Em uma reunião ministerial, em julho, com a presença de Bolsonaro, o general Mário Fernandes, número dois da Secretaria-Geral da Presidência da República, já falava em golpismo, adotar medidas alternativas. E fez referência ao golpe militar de 1964.
"Eu acho que realmente, nós temos que ter um prazo para que isso aconteça bem disse, antes que aconteça. Porque no momento em que acontecer, quem vai... É 64 de novo? É uma junta de governo? É um governo militar? É um atraso de tudo o que se avançou no país? E isso vai acontecer", afirmou Mário Fernandes.

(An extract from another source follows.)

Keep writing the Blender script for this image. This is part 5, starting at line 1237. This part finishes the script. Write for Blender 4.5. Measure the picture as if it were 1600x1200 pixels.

Segundo a PF, no dia 12 de novembro, militares discutiram o plano "Punhal Verde e Amarelo", que previa o assassinato de autoridades. A reunião foi na residência do general Braga Netto, que atuou como ministro da Casa Civil e da Defesa de Jair Bolsonaro - e candidato a vice na chapa dele, derrotada nas urnas.
Em um vídeo divulgado uma semana depois, em uma rede social, Braga Netto saiu do Palácio da Alvorada, depois de conversar com Bolsonaro, e sugeriu a apoiadores que alguma coisa estava para acontecer.
"O presidente está bem, está recebendo gente, não tem problema nenhum. Vocês não percam a fé. É só o que eu posso falar para vocês agora. Tem que dar um tempo, tá bom? Eu não posso conversar", disse Braga Netto.
Os pedidos de indiciamento estão sendo analisados pelo ministro Alexandre de Moraes, que é o responsável pelos inquéritos. Moraes afirmou que só deve encaminhar o material para o procurador-geral da República, Paulo Gonet, na semana que vem. É Gonet quem decide se oferece uma denúncia formal contra os investigados, se arquiva os pedidos ou solicita mais diligências à Polícia Federal. Gonet terá 15 dias para tomar as decisões.
O que dizem os citados
Em uma rede social, Jair Bolsonaro reproduziu trechos de uma entrevista ao site Metrópoles. Segundo Bolsonaro: "O ministro Alexandre de Moraes conduz todo o inquérito, ajusta depoimentos, prende sem denúncia, faz pesca probatória e tem uma assessoria bastante criativa. Faz tudo o que não diz a lei."
A defesa de Braga Netto repudiou o que chamou de indevida difusão de informações relativas a inquéritos.
Alexandre Ramagem afirmou que a Polícia Federal escolheu os alvos e depois produziu provas. Ramagem considera que não cabe ao ministro Alexandre de Moraes julgar o caso.
José Eduardo de Oliveira e Silva afirmou que a nota da Polícia Federal com a lista de indiciados é mais um abuso do responsáveis da investigação, que quebra da determinação de Alexandre de Moraes de sigilo absoluto.
A defesa de Alexandre Castilho Bitencourt da Silva disse que faltam provas substanciais. Declarou o compromisso do cliente com o Estado democrático de direito e disse que Alexandre está certo da inocência.
A defesa de Marcelo Costa Câmara e Tércio Arnaud afirmou que falta elemento concreto que os vincule às condutas investigadas. E que o Ministério Público irá reconhecer a necessidade de investigações complementares.
Paulo Figueiredo declarou que não esteve no Brasil em 2022 e que trabalha nos Estados Unidos, onde mora.
A defesa de Ronald Ferreira de Araujo Junior afirmou que ele não participou dos supostos crimes.
A defesa de Almir Garnier afirmou que ele é inocente.
Disseram que aguardam acesso ao inquérito as defesas de Guilherme Marques de Almeida, Amauri Feres Saad e Anderson Torres.
A Defensoria Pública afirmou que ainda não teve tempo de se inteirar das acusações contra Ailton Gonçalves Moraes Barros.
Augusto Heleno, Valdemar Costa Neto e Laércio Virgílio não quiseram se manifestar.
O Jornal Nacional não conseguiu contato com Anderson Lima de Moura, Angelo Martins Denicoli, Bernardo Romão Correa Netto, Mário Fernandes, Nilton Diniz Rodrigues, Paulo Sérgio Nogueira de Oliveira, Carlos Giovani Delevati Pasini, Fabrício Moreira de Bastos, Fernando Cerimedo, Giancarlo Gomes Rodrigues, Marcelo Bormevet, Rafael Martins de Oliveira e Wladimir Matos Soares.